To protect a DB, you need to filter input to prevent SQL injection, harden the server itself and if necessary to protect the data at rest, use encryption, which only requires keys that can be encrypted with password derived keys and stored in the database itself.

  • Well I think that the problem is the late time I wrote the question(an even l8er now) But my question was not that. I am experienced enough to be able to protect from CSRF, SQLInjection and etc. I was thinking of generating the certificates on registration and use part of the footprint of a certificate to encrypt the user's data. so the SHA1 or MD5 footprint could do as key and IV. and to remove them form the folders of the application. Please if you could make an edit to the question, please do cuz I see that it is awful, but at 4am I am a bit stuck .. Thanks! Commented Jul 23, 2013 at 2:23
  • +1 for the note, it should always be kept in mind that no matter what the encryption used is, the basics should always be applied Commented Jul 23, 2013 at 2:24
  • 1
    @DaGhostmanDimitrov - your method of approaching encryption is still fundamentally broken. You don't use asymmetric crypto for encryption at rest.

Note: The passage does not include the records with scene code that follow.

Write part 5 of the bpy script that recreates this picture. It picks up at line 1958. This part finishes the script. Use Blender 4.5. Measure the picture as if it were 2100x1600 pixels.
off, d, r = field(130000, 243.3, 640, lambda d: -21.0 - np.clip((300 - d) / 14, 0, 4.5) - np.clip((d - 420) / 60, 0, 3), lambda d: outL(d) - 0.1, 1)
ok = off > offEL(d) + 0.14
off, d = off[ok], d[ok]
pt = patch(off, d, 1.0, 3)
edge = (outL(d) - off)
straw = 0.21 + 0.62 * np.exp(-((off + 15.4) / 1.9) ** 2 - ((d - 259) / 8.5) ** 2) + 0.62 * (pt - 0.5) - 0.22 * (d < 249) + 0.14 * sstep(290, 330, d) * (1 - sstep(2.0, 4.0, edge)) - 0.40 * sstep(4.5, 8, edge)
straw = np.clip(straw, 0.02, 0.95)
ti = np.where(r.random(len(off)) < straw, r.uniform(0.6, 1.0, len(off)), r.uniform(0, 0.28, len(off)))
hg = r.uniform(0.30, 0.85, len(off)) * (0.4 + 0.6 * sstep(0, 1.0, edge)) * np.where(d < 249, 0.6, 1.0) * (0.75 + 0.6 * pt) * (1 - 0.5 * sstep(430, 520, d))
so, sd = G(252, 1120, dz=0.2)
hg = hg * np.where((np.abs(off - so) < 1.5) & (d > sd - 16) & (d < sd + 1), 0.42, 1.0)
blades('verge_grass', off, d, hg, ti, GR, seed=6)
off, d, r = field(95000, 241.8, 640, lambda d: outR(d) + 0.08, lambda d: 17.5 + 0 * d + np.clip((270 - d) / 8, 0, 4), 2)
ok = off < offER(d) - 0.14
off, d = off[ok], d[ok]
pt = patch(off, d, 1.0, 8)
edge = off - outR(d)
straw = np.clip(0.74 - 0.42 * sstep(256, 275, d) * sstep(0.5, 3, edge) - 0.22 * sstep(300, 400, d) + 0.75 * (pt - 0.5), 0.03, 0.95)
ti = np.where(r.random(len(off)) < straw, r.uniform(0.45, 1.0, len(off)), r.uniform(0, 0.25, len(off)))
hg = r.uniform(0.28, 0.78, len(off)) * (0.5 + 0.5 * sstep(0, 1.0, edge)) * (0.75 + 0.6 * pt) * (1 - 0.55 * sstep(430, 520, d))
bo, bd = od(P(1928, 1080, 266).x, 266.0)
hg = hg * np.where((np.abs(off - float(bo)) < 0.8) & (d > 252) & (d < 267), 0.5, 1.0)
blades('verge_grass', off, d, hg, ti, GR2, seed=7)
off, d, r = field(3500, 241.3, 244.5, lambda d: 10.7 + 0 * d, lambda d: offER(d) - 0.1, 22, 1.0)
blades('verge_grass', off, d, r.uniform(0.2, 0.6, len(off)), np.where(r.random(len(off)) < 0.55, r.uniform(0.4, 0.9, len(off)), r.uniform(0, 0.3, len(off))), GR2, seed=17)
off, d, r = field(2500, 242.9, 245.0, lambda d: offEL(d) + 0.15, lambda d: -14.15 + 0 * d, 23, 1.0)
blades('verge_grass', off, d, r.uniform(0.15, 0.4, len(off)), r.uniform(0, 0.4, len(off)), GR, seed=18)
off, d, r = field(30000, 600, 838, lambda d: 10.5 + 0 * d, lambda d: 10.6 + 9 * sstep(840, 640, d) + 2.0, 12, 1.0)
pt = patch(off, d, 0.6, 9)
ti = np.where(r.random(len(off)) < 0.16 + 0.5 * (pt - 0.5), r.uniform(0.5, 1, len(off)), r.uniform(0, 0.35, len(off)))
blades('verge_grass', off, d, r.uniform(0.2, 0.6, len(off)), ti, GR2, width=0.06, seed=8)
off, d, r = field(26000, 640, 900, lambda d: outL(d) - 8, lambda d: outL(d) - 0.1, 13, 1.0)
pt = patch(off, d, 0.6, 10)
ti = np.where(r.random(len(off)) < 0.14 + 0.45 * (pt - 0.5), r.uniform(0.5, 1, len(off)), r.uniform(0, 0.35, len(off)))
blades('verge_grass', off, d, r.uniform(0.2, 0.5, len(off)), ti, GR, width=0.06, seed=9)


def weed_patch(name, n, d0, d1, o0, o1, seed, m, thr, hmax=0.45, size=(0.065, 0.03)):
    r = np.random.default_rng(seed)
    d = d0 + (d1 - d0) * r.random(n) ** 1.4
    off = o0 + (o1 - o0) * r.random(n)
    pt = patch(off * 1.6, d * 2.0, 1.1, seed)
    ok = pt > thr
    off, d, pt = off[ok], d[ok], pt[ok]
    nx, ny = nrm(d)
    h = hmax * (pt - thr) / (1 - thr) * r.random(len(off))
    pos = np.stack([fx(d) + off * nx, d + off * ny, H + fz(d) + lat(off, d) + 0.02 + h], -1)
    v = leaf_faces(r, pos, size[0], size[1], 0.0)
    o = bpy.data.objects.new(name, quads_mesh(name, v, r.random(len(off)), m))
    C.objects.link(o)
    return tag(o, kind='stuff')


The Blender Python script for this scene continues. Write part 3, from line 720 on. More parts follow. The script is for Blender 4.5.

You use either a derived or client cert protected data key and use that for encryption. You can either use a password that derives a key which is used to encrypt/decrypt the symmetric data key or you can encrypt the symmetric data key with a client cert public key so that it can only be decrypted by the user. You would then have to submit the decryption key as part of a challenge to the user to get the decryption key once the client and server.. Commented Jul 23, 2013 at 3:04
  • are communicating securely via some other trusted means, such as SSL being used to verify the server to the client. Commented Jul 23, 2013 at 3:04

Are there any chances that an attacker who gains access to the application, by exploit or any other method, would be able to get access to the certs if they did not previously know about them?

Yes, it is not only possible, it is likely. Any file that your application has access to, anyone who takes over you application will also have access to. Typically he'll be able to view directory listings, execute programs, and do anything a normal user could do.